Hinsichtlich einer anderen Bedrohung, nämlich der Umweltzerstörungen, sind wir inzwischen zu mehr Klarheit gekommen. Hier wird allmählich auch auf der Verursacherseite eingesehen, dass von den Folgen früher oder später niemand verschont bleibt. Und wir begreifen als Verursacher nicht nur einige wenige, sondern verstehen uns in der Allgemeinheit als verantwortlich, als „betroffen“. Wir bemerken, eine wie gefährliche Illusion die Hoffnung darstellt, selber ungeschoren davonzukommen. Was Menschen der äußeren Natur antun, rächt sich, zwar mit zeitlicher Verzögerung meist, doch dafür um so nachhaltiger.

Ähnliche Einsichten und Konsequenzen sind dringend anzumahnen mit Blick auf die Zusammenhänge von politischem Terror und Normalität, also bezüglich dessen, was Menschen einander angetan haben und was sie weiterhin fortsetzen in Kriegen, Völkermorden und massenhafter Folter. Bislang herrscht anscheinend noch in großer Verbreitung die Vorstellung, alles das bleibe ohne größere Wirkungen auf die weitere Umgebung und auf die nachfolgenden Generationen, auf die Welt insgesamt. Oder man meint, die Etablierung demokratischer Verhältnisse allein garantiere schon eine dauerhafte Absicherung gegen solche Gefahren.

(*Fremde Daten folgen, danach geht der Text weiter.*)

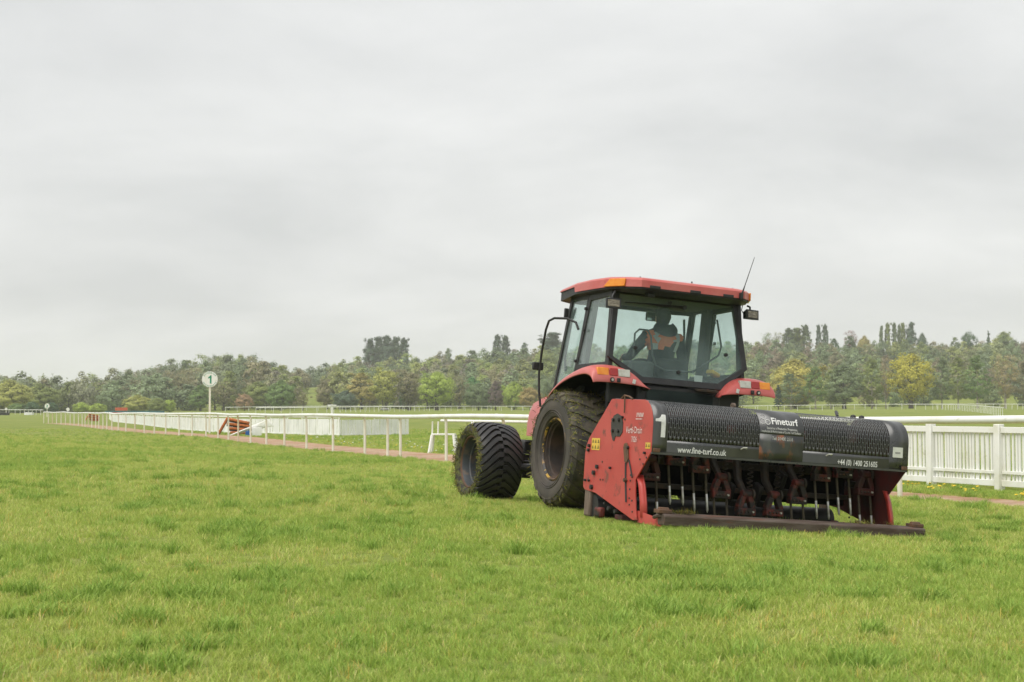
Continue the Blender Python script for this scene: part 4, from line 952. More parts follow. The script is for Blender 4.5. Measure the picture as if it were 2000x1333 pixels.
# ------------------------------------------------------------------ the aerator (same local frame, moved to its own base)
A_OFF = Vector((0, -2.3, 0)); A_LOC = T_MAT @ A_OFF
AE = thing('turf_aerator', 'red and black tined turf aerator with perforated hood mounted behind the tractor', 'aerator', A_LOC, T_ROT, off=A_OFF)
PW = 1.375
PLATE = [(-1.864, 1.155), (-2.55, 1.142), (-2.605, 1.132), (-2.665, 1.095), (-2.705, 1.045), (-2.735, 0.97), (-2.742, 0.90), (-2.745, 0.677), (-2.46, 0.41), (-2.47, 0.30), (-2.495, 0.16), (-2.535, 0.05), (-2.45, 0.045), (-1.60, 0.247), (-1.335, 0.268), (-1.30, 0.30), (-1.300, 0.62), (-1.32, 0.70), (-1.373, 0.773), (-1.80, 1.12), (-1.83, 1.148)]
for s in (-1, 1):
    m = MB(); m.prism(PLATE, 'x', s * PW, s * (PW - 0.014)); sp_ = m.build('side_plate', 'red_paint' if s < 0 else 'shaded_dirty_red', AE, bevel=0.003, smooth=30)  # right plate shows its inner face: shade and dirt put into its colour
    X = lambda e: s * (PW + e)
    # bolts and holes
    bolts = [(-1.62, 0.50, 0.022), (-1.55, 0.44, 0.024), (-1.52, 0.30, 0.026), (-1.36, 0.36, 0.013), (-1.45, 0.36, 0.013), (-1.40, 0.70, 0.018), (-1.39, 0.655, 0.018), (-2.12, 0.98, 0.012), (-2.165, 0.96, 0.010), (-2.12, 0.93, 0.009), (-2.63, 0.66, 0.013), (-2.66, 0.62, 0.009), (-2.53, 0.60, 0.009), (-2.60, 0.56, 0.009), (-2.36, 0.45, 0.009), (-2.36, 0.40, 0.009), (-2.36, 0.32, 0.009), (-2.36, 0.24, 0.009), (-2.37, 0.18, 0.009), (-2.42, 0.22, 0.009), (-2.44, 0.12, 0.009), (-1.95, 0.12, 0.022), (-2.10, 0.10, 0.022), (-1.82, 0.16, 0.010), (-1.72, 0.55, 0.009), (-1.70, 0.38, 0.009), (-1.76, 0.38, 0.009), (-2.28, 0.70, 0.014), (-1.92, 0.50, 0.012)]
    for y, z, r in bolts:
        m = MB(); m.cyl((X(-0.002), y, z), (X(0.006 if r < 0.012 else 0.022), y, z), r, 6 if r > 0.012 else 8); m.build('bolt', 'black_metal' if r > 0.011 else 'patch_dark', sp_)
    # dark inspection cover with four bolts
    m = MB(); m.prism([(-1.885, 0.83), (-1.87, 0.93), (-1.92, 0.995), (-2.0, 1.015), (-2.09, 0.99), (-2.13, 0.93), (-2.13, 0.84), (-2.08, 0.80), (-1.98, 0.80), (-1.96, 0.755), (-1.93, 0.76), (-1.90, 0.80)], 'x', X(0.001), X(0.006)); cv = m.build('inspection_cover', 'patch_dark', sp_)
    for y, z in ((-1.93, 0.955), (-2.05, 0.955), (-1.93, 0.85), (-2.05, 0.85)):
        m = MB(); m.cyl((X(0.005), y, z), (X(0.025), y, z), 0.017, 6); m.build('bolt', 'black_metal', cv)
    # adjusting lever and slot
    m = MB(); m.prism([(-2.185, 0.70), (-2.20, 0.735), (-2.24, 0.745), (-2.275, 0.72), (-2.305, 0.60), (-2.285, 0.565), (-2.23, 0.565)], 'x', X(0.001), X(0.014)); m.build('lever', 'oxide_brown', sp_, bevel=0.003)
    m = MB(); m.tube([(X(0.003), -2.245, 0.56), (X(0.003), -2.265, 0.40), (X(0.003), -2.29, 0.28), (X(0.003), -2.305, 0.20)], 0.011, 6); m.tube([(X(0.003), -2.31, 0.585), (X(0.003), -2.40, 0.43)], 0.010, 6); m.build('adjusting_slot', 'black_print', sp_)
    m = MB(); m.cyl((X(0.0), -2.275, 0.40), (X(0.03), -2.275, 0.40), 0.020, 6); m.build('slot_nut', 'oxide_brown', sp_)
    # inner curved guard strip
    m = MB(); a = [(-2.44, 0.46), (-2.50, 0.36), (-2.545, 0.22), (-2.57, 0.08)]
    m.grid([[(s * (PW - 0.05), y, z), (s * (PW - 0.05), y - 0.055, z)] for y, z in a]); m.grid([[(s * (PW - 0.005), y - 0.02, z), (s * (PW - 0.062), y - 0.055, z)] for y, z in a]); m.build('guard_strip', 'red_paint', sp_, solid=0.008)
    # front foot of the roller
    m = MB(); m.box((s * (PW - 0.03), -1.40, 0.15), (0.05, 0.14, 0.28)); m.build('roller_bracket', 'worn_wood', AE, bevel=0.02)
    m = MB(); m.box((s * (PW - 0.05), -1.62, 0.065), (0.07, 0.13, 0.10)); m.build('roller_bearing', 'arm_red', AE, bevel=0.02)
    m = MB(); m.slab([(s * (PW - 0.02), -2.50, 0.03), (s * (PW - 0.045), -2.94, 0.02), (s * (PW - 0.045), -2.94, 0.085), (s * (PW - 0.02), -2.50, 0.135)], (-s * 0.012, 0, 0)); m.build('tail_bracket', 'red_paint', AE)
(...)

Sich in derartiger Weise für „unbetroffen“ von politischer Gewalt anzusehen, ist jedoch mindestens so unrealistisch, wie wir es allmählich hinsichtlich der Verursachung und der Folgen von Umweltzerstörung begreifen.

Politische Gewalt und ihre Langzeitwirkungen im gesellschaftlichen und individuellen Bereich, dies zu studieren, ist Deutschland ein herausgehobener Platz. Weder „geschahen“ die NS-Verbrechen „auf schicksalhafte Weise“, noch waren die breiten Massen oder die Eliten „unschuldig“, weder begann das alles präzise am 30. Januar 1933, noch endete es am 8. Mai 1945 in einer „Stunde Null“, weder hat sich aller Terror der Geschichte einzig im NS-Reich niedergeschlagen, noch leben wir heute in einer heilen, einer „unbetroffenen“ Welt. In Wirklichkeit wurden alle Bereiche infiziert, von den seelischen Untergründen bis zu Wirtschaft, Recht, Politik und Pädagogik. Wir brauchen weiterhin Geschichtswissenschaft, Psychologie, Soziologie, Forschungen zur Lokalgeschichte, Literatur und Medien, um diese Vergangenheit und ihre Weiterwirkungen auch nur in Facetten zu begreifen und die Gefahr von Wiederholungen zu verringern. Zugleich aber sind auch solche Bemühungen nicht davor gefeit, die Gegenwart und sich selbst für „nichtbetroffen“ anzusehen.